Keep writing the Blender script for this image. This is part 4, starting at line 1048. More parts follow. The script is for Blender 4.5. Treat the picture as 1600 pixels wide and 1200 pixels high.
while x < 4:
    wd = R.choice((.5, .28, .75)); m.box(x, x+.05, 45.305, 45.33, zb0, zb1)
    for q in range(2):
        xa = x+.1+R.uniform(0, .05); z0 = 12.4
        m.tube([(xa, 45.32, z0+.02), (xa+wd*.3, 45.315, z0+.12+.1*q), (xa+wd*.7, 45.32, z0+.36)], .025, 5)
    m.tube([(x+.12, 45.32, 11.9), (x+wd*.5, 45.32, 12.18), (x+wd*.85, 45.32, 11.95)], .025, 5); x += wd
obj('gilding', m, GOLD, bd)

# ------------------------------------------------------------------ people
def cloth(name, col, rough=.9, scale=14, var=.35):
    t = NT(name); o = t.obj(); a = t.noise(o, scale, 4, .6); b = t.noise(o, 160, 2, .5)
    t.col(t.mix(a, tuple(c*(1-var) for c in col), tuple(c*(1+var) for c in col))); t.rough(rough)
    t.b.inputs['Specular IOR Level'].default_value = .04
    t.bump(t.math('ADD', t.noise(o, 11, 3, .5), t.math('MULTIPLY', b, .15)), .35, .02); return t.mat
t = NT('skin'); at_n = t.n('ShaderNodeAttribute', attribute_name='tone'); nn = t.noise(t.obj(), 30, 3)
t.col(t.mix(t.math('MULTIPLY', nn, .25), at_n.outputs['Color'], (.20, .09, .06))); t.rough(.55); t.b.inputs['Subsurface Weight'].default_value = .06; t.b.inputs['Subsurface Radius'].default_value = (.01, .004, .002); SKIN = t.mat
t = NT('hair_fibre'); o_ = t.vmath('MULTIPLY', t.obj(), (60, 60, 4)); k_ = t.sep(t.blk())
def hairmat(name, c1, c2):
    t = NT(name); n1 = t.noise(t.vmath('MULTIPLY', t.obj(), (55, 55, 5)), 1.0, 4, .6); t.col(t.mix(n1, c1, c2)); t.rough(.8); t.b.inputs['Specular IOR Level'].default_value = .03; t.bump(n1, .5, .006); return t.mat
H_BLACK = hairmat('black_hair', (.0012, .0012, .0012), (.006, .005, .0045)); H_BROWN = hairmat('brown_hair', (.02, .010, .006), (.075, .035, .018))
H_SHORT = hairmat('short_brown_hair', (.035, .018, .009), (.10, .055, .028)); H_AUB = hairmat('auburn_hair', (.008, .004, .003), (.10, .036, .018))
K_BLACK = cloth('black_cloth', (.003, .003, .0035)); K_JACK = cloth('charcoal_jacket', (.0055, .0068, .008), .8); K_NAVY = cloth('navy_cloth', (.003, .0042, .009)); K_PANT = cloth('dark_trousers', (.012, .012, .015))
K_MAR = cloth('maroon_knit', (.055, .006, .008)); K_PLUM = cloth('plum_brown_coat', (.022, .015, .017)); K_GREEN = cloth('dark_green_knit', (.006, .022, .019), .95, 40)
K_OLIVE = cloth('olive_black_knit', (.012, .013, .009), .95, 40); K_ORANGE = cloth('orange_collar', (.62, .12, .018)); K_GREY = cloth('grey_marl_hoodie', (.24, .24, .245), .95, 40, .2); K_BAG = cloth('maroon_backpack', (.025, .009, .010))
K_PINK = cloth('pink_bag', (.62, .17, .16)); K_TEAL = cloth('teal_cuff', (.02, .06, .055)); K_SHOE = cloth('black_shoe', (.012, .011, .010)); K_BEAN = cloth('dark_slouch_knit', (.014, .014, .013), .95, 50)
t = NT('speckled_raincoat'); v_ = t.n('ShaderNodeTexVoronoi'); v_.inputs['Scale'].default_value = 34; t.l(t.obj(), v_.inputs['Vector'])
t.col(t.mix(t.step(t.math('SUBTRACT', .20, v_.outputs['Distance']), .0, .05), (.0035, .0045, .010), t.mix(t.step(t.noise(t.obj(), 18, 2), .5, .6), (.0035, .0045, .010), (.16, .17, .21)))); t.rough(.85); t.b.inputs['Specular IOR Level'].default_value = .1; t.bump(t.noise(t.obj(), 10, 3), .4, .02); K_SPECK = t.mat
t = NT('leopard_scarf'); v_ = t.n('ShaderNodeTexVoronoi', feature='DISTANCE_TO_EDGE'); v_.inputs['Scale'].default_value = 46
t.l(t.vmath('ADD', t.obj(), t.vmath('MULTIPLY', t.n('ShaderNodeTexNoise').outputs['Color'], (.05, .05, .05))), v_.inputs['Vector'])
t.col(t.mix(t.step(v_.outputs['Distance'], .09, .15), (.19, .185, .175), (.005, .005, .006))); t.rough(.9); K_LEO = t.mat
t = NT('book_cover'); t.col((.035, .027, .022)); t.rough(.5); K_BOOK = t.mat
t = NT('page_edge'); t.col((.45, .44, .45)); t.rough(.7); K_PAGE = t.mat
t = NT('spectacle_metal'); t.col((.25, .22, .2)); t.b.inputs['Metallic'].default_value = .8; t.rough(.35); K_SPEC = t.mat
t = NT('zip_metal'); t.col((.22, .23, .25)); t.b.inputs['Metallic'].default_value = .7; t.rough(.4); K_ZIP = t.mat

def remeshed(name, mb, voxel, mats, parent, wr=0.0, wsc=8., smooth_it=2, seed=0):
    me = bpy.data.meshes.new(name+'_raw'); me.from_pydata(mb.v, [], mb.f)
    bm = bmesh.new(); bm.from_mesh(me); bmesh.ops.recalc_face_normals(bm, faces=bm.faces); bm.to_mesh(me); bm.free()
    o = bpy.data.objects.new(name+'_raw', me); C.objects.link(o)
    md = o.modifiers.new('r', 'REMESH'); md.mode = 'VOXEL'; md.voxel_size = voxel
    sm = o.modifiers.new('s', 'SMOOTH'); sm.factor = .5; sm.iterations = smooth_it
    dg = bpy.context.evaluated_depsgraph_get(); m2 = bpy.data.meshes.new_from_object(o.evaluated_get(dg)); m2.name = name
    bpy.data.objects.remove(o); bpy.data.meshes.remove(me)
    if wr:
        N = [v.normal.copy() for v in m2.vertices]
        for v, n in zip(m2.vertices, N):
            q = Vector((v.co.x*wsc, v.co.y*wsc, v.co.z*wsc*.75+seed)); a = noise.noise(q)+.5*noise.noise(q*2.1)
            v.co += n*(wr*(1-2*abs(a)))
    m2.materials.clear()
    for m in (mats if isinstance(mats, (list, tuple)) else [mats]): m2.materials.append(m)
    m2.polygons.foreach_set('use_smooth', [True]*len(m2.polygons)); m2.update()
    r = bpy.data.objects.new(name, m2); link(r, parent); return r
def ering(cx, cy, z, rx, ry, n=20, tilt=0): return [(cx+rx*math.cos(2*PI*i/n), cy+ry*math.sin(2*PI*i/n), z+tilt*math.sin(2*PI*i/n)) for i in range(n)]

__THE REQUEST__
Everything from the first line through the line containing "obj('gilding', m, GOLD, bd)" should be quoted exactly, and nothing beyond it.

__SOLUTION FOR THIS EXERCISE__
Keep writing the Blender script for this image. This is part 4, starting at line 1048. More parts follow. The script is for Blender 4.5. Treat the picture as 1600 pixels wide and 1200 pixels high.
while x < 4:
    wd = R.choice((.5, .28, .75)); m.box(x, x+.05, 45.305, 45.33, zb0, zb1)
    for q in range(2):
        xa = x+.1+R.uniform(0, .05); z0 = 12.4
        m.tube([(xa, 45.32, z0+.02), (xa+wd*.3, 45.315, z0+.12+.1*q), (xa+wd*.7, 45.32, z0+.36)], .025, 5)
    m.tube([(x+.12, 45.32, 11.9), (x+wd*.5, 45.32, 12.18), (x+wd*.85, 45.32, 11.95)], .025, 5); x += wd
obj('gilding', m, GOLD, bd)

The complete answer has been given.